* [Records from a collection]
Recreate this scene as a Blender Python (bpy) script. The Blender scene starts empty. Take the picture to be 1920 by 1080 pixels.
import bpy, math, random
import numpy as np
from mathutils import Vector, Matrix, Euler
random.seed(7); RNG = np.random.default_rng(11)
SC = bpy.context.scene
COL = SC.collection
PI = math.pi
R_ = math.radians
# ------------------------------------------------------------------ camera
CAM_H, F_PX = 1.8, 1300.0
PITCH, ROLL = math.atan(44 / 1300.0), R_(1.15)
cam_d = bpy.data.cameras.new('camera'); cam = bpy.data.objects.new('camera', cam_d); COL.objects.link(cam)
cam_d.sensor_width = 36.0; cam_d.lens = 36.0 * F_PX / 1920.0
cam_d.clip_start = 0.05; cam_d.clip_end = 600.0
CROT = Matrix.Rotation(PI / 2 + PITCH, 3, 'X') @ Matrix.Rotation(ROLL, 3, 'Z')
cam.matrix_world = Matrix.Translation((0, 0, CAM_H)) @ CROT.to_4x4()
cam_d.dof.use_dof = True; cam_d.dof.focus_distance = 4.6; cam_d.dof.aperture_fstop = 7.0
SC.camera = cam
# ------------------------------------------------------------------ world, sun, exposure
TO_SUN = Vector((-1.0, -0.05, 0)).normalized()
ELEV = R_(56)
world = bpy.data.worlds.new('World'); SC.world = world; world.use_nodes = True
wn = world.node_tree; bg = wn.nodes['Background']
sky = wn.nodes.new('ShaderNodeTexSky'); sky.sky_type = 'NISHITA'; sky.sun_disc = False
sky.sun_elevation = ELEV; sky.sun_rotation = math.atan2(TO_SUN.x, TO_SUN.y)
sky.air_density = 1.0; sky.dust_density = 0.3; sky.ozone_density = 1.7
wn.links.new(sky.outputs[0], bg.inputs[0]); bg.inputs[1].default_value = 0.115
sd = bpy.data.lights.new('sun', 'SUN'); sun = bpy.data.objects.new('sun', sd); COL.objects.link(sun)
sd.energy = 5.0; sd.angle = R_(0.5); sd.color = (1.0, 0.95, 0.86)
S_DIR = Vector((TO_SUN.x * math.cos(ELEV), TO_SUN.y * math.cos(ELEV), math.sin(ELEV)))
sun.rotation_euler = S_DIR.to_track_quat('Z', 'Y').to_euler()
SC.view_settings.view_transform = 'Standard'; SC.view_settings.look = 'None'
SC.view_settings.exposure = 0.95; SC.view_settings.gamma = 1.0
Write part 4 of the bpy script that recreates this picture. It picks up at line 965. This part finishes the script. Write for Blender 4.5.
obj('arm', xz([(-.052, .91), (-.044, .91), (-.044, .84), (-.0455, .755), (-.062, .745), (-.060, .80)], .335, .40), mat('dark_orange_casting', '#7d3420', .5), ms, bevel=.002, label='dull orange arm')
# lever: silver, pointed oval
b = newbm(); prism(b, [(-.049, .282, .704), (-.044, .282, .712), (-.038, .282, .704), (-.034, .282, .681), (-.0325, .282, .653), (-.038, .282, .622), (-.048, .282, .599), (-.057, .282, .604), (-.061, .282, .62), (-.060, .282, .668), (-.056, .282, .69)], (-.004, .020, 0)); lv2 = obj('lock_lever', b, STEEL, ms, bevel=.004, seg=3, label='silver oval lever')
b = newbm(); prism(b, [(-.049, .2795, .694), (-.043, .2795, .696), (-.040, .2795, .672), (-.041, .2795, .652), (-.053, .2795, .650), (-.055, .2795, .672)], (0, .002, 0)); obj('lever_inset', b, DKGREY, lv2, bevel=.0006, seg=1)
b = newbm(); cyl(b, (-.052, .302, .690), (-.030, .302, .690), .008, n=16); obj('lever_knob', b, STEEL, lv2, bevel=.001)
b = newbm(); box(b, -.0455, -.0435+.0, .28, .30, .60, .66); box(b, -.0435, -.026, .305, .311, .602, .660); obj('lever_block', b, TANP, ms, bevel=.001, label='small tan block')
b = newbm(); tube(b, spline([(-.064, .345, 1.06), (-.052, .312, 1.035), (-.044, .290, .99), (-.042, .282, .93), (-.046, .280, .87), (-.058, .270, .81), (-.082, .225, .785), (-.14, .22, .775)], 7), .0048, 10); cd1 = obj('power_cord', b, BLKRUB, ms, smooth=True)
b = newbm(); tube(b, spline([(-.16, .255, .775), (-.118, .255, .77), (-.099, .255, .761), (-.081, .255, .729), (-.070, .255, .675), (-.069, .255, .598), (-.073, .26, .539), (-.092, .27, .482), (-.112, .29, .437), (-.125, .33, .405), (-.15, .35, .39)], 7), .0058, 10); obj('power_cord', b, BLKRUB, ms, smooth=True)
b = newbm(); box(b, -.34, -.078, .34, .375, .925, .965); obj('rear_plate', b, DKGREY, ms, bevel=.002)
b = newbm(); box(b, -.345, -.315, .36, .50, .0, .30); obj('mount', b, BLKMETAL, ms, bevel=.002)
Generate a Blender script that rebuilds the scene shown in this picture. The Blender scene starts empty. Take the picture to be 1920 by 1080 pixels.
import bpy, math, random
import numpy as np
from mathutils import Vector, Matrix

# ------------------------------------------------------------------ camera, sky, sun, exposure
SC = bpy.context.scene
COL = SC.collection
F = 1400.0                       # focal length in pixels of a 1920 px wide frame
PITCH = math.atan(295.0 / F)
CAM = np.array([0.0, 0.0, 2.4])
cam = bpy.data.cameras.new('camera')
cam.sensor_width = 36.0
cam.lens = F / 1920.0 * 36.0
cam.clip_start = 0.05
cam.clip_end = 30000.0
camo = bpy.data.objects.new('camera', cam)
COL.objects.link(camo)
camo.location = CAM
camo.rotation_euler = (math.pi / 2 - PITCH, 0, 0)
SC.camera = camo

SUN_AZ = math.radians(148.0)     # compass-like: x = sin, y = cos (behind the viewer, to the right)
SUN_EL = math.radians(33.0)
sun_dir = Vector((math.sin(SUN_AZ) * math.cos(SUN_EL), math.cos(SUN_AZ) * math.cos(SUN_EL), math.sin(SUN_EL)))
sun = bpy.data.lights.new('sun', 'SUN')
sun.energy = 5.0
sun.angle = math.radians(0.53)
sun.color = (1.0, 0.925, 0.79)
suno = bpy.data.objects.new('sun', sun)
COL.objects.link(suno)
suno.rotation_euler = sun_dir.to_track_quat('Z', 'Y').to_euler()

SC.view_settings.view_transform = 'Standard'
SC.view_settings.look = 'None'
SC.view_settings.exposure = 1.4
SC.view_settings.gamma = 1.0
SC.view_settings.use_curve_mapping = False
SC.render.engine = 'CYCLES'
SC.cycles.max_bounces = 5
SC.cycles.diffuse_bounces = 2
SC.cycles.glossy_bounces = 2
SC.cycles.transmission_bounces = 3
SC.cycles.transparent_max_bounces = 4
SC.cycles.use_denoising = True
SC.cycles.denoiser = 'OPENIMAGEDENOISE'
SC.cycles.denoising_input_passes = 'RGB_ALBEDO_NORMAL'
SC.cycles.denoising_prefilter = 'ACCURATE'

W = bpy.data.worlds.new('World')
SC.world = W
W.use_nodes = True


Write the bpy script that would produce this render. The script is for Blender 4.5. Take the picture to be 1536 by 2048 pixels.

* [WHAT TO DO]
The data above must be returned in full, exactly as written.

* [OUTPUT BELOW]
Recreate this scene as a Blender Python (bpy) script. The Blender scene starts empty. Take the picture to be 1920 by 1080 pixels.
import bpy, math, random
import numpy as np
from mathutils import Vector, Matrix, Euler
random.seed(7); RNG = np.random.default_rng(11)
SC = bpy.context.scene
COL = SC.collection
PI = math.pi
R_ = math.radians
# ------------------------------------------------------------------ camera
CAM_H, F_PX = 1.8, 1300.0
PITCH, ROLL = math.atan(44 / 1300.0), R_(1.15)
cam_d = bpy.data.cameras.new('camera'); cam = bpy.data.objects.new('camera', cam_d); COL.objects.link(cam)
cam_d.sensor_width = 36.0; cam_d.lens = 36.0 * F_PX / 1920.0
cam_d.clip_start = 0.05; cam_d.clip_end = 600.0
CROT = Matrix.Rotation(PI / 2 + PITCH, 3, 'X') @ Matrix.Rotation(ROLL, 3, 'Z')
cam.matrix_world = Matrix.Translation((0, 0, CAM_H)) @ CROT.to_4x4()
cam_d.dof.use_dof = True; cam_d.dof.focus_distance = 4.6; cam_d.dof.aperture_fstop = 7.0
SC.camera = cam
# ------------------------------------------------------------------ world, sun, exposure
TO_SUN = Vector((-1.0, -0.05, 0)).normalized()
ELEV = R_(56)
world = bpy.data.worlds.new('World'); SC.world = world; world.use_nodes = True
wn = world.node_tree; bg = wn.nodes['Background']
sky = wn.nodes.new('ShaderNodeTexSky'); sky.sky_type = 'NISHITA'; sky.sun_disc = False
sky.sun_elevation = ELEV; sky.sun_rotation = math.atan2(TO_SUN.x, TO_SUN.y)
sky.air_density = 1.0; sky.dust_density = 0.3; sky.ozone_density = 1.7
wn.links.new(sky.outputs[0], bg.inputs[0]); bg.inputs[1].default_value = 0.115
sd = bpy.data.lights.new('sun', 'SUN'); sun = bpy.data.objects.new('sun', sd); COL.objects.link(sun)
sd.energy = 5.0; sd.angle = R_(0.5); sd.color = (1.0, 0.95, 0.86)
S_DIR = Vector((TO_SUN.x * math.cos(ELEV), TO_SUN.y * math.cos(ELEV), math.sin(ELEV)))
sun.rotation_euler = S_DIR.to_track_quat('Z', 'Y').to_euler()
SC.view_settings.view_transform = 'Standard'; SC.view_settings.look = 'None'
SC.view_settings.exposure = 0.95; SC.view_settings.gamma = 1.0
Write part 4 of the bpy script that recreates this picture. It picks up at line 965. This part finishes the script. Write for Blender 4.5.
obj('arm', xz([(-.052, .91), (-.044, .91), (-.044, .84), (-.0455, .755), (-.062, .745), (-.060, .80)], .335, .40), mat('dark_orange_casting', '#7d3420', .5), ms, bevel=.002, label='dull orange arm')
# lever: silver, pointed oval
b = newbm(); prism(b, [(-.049, .282, .704), (-.044, .282, .712), (-.038, .282, .704), (-.034, .282, .681), (-.0325, .282, .653), (-.038, .282, .622), (-.048, .282, .599), (-.057, .282, .604), (-.061, .282, .62), (-.060, .282, .668), (-.056, .282, .69)], (-.004, .020, 0)); lv2 = obj('lock_lever', b, STEEL, ms, bevel=.004, seg=3, label='silver oval lever')
b = newbm(); prism(b, [(-.049, .2795, .694), (-.043, .2795, .696), (-.040, .2795, .672), (-.041, .2795, .652), (-.053, .2795, .650), (-.055, .2795, .672)], (0, .002, 0)); obj('lever_inset', b, DKGREY, lv2, bevel=.0006, seg=1)
b = newbm(); cyl(b, (-.052, .302, .690), (-.030, .302, .690), .008, n=16); obj('lever_knob', b, STEEL, lv2, bevel=.001)
b = newbm(); box(b, -.0455, -.0435+.0, .28, .30, .60, .66); box(b, -.0435, -.026, .305, .311, .602, .660); obj('lever_block', b, TANP, ms, bevel=.001, label='small tan block')
b = newbm(); tube(b, spline([(-.064, .345, 1.06), (-.052, .312, 1.035), (-.044, .290, .99), (-.042, .282, .93), (-.046, .280, .87), (-.058, .270, .81), (-.082, .225, .785), (-.14, .22, .775)], 7), .0048, 10); cd1 = obj('power_cord', b, BLKRUB, ms, smooth=True)
b = newbm(); tube(b, spline([(-.16, .255, .775), (-.118, .255, .77), (-.099, .255, .761), (-.081, .255, .729), (-.070, .255, .675), (-.069, .255, .598), (-.073, .26, .539), (-.092, .27, .482), (-.112, .29, .437), (-.125, .33, .405), (-.15, .35, .39)], 7), .0058, 10); obj('power_cord', b, BLKRUB, ms, smooth=True)
b = newbm(); box(b, -.34, -.078, .34, .375, .925, .965); obj('rear_plate', b, DKGREY, ms, bevel=.002)
b = newbm(); box(b, -.345, -.315, .36, .50, .0, .30); obj('mount', b, BLKMETAL, ms, bevel=.002)
Generate a Blender script that rebuilds the scene shown in this picture. The Blender scene starts empty. Take the picture to be 1920 by 1080 pixels.
import bpy, math, random
import numpy as np
from mathutils import Vector, Matrix

# ------------------------------------------------------------------ camera, sky, sun, exposure
SC = bpy.context.scene
COL = SC.collection
F = 1400.0                       # focal length in pixels of a 1920 px wide frame
PITCH = math.atan(295.0 / F)
CAM = np.array([0.0, 0.0, 2.4])
cam = bpy.data.cameras.new('camera')
cam.sensor_width = 36.0
cam.lens = F / 1920.0 * 36.0
cam.clip_start = 0.05
cam.clip_end = 30000.0
camo = bpy.data.objects.new('camera', cam)
COL.objects.link(camo)
camo.location = CAM
camo.rotation_euler = (math.pi / 2 - PITCH, 0, 0)
SC.camera = camo

SUN_AZ = math.radians(148.0)     # compass-like: x = sin, y = cos (behind the viewer, to the right)
SUN_EL = math.radians(33.0)
sun_dir = Vector((math.sin(SUN_AZ) * math.cos(SUN_EL), math.cos(SUN_AZ) * math.cos(SUN_EL), math.sin(SUN_EL)))
sun = bpy.data.lights.new('sun', 'SUN')
sun.energy = 5.0
sun.angle = math.radians(0.53)
sun.color = (1.0, 0.925, 0.79)
suno = bpy.data.objects.new('sun', sun)
COL.objects.link(suno)
suno.rotation_euler = sun_dir.to_track_quat('Z', 'Y').to_euler()

SC.view_settings.view_transform = 'Standard'
SC.view_settings.look = 'None'
SC.view_settings.exposure = 1.4
SC.view_settings.gamma = 1.0
SC.view_settings.use_curve_mapping = False
SC.render.engine = 'CYCLES'
SC.cycles.max_bounces = 5
SC.cycles.diffuse_bounces = 2
SC.cycles.glossy_bounces = 2
SC.cycles.transmission_bounces = 3
SC.cycles.transparent_max_bounces = 4
SC.cycles.use_denoising = True
SC.cycles.denoiser = 'OPENIMAGEDENOISE'
SC.cycles.denoising_input_passes = 'RGB_ALBEDO_NORMAL'
SC.cycles.denoising_prefilter = 'ACCURATE'

W = bpy.data.worlds.new('World')
SC.world = W
W.use_nodes = True


Write the bpy script that would produce this render. The script is for Blender 4.5. Take the picture to be 1536 by 2048 pixels.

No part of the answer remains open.